Now, as businesses open up, they are blending support for the army with a return to for-profit activities. Yana Zhadan, a restaurateur and a founder of the Foodies gastronomic group, reopened a pizzeria called Bus Station last weekend. She said her company had been providing free pizza to soldiers and civilians.
“I see three main goals in our work,” Zhadan said. “To support the company’s employees, to support the city’s economy and livelihood with taxes and utility payments, and volunteering.”
The head chef had at any rate been cooking free meals over the past month, she said, but a shift to regular business activity was needed to sustain the operation.
“Everyone wants to be able to do their job, because that’s how you can influence the most, help the most effectively,” she said.
“The city lives — there are children on the streets, flowers in the markets — and Kyivans want to be close to each other,” she said. “And it is food that helps to feel safe, at least for a while.”
When Rybytva headed west with his grandmother and sister, he did some volunteer work, but soon he was yearning to return.
“The feelings are strange,” he said. “You seem to be returning to your usual life, realizing that it will never be normal again.”
Just to be able to return, he said, was “real happiness.”
“When you see the first familiar streets, you can’t even believe you’re here,” he said. “It is strange, joyful and painful.”
His apartment was not damaged, he said. In the corridor, which his family used as a shelter, there were blankets scattered on the floor as they had left them, and a board game, “which we tried to distract ourselves with.” There was uneaten soup in the kitchen.

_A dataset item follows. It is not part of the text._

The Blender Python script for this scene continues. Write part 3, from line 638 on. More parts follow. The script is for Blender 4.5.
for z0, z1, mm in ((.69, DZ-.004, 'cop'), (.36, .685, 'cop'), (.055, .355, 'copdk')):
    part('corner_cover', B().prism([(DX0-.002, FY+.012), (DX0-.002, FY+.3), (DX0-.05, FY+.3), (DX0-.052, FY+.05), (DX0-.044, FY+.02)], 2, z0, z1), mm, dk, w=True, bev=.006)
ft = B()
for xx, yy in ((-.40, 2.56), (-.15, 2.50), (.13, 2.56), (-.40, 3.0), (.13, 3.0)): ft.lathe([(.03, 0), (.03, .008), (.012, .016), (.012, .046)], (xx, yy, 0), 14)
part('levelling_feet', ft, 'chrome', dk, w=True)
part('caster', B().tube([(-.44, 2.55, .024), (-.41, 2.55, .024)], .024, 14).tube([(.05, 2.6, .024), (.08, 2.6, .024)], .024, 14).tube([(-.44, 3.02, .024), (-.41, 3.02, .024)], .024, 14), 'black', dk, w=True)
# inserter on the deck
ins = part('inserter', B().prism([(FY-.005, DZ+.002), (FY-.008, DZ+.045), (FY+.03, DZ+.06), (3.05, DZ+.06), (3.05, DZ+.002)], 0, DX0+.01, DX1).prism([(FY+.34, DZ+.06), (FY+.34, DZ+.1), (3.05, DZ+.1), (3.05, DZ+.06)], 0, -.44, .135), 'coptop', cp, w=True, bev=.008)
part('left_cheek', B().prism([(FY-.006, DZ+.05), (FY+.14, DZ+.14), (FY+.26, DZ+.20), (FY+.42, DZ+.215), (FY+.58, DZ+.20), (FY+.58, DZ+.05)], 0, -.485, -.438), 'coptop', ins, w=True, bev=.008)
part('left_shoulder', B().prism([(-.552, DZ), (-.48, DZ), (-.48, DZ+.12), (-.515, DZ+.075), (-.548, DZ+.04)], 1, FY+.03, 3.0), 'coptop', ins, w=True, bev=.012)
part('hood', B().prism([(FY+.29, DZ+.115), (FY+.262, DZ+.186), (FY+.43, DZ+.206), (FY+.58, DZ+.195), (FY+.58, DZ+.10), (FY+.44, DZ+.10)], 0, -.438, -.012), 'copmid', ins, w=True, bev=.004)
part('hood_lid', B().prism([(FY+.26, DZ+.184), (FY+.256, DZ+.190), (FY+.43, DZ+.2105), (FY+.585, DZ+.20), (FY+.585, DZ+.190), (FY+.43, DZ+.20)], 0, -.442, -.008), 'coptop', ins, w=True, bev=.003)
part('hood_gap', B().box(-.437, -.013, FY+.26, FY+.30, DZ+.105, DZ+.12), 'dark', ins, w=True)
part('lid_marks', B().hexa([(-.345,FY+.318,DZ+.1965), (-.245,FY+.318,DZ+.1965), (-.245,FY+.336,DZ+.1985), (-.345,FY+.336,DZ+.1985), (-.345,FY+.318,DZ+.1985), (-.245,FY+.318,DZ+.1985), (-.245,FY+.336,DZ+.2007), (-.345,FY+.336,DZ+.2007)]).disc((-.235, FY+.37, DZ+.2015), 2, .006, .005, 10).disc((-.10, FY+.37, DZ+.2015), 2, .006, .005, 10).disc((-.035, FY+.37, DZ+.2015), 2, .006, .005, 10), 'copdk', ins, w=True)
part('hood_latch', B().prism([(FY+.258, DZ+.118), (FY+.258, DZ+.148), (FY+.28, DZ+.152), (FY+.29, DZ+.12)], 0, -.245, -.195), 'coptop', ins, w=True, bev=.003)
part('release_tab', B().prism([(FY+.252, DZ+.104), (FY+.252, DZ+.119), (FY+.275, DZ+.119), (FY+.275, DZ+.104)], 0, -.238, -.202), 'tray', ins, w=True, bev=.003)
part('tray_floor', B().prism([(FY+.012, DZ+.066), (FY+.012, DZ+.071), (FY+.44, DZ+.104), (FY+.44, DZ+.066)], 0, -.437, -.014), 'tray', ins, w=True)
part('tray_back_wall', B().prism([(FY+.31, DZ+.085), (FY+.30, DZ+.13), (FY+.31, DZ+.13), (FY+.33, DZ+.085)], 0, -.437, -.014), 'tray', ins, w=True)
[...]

Despite the disruption to his life, returning to Kyiv provided a kind of “triumphant feeling,” he said. “But you understand that it is deceptive. Victory is far away; security is fragile; and in many parts of the country, everything is getting worse. You are not happy, and you cannot be happy, remembering what happened in the suburbs,” he said, referring to atrocities like those in Bucha. “There is no joy, only anger and indifference, infinite gratitude to all those involved, that you have a place to return to. Pride that Kyiv resisted.”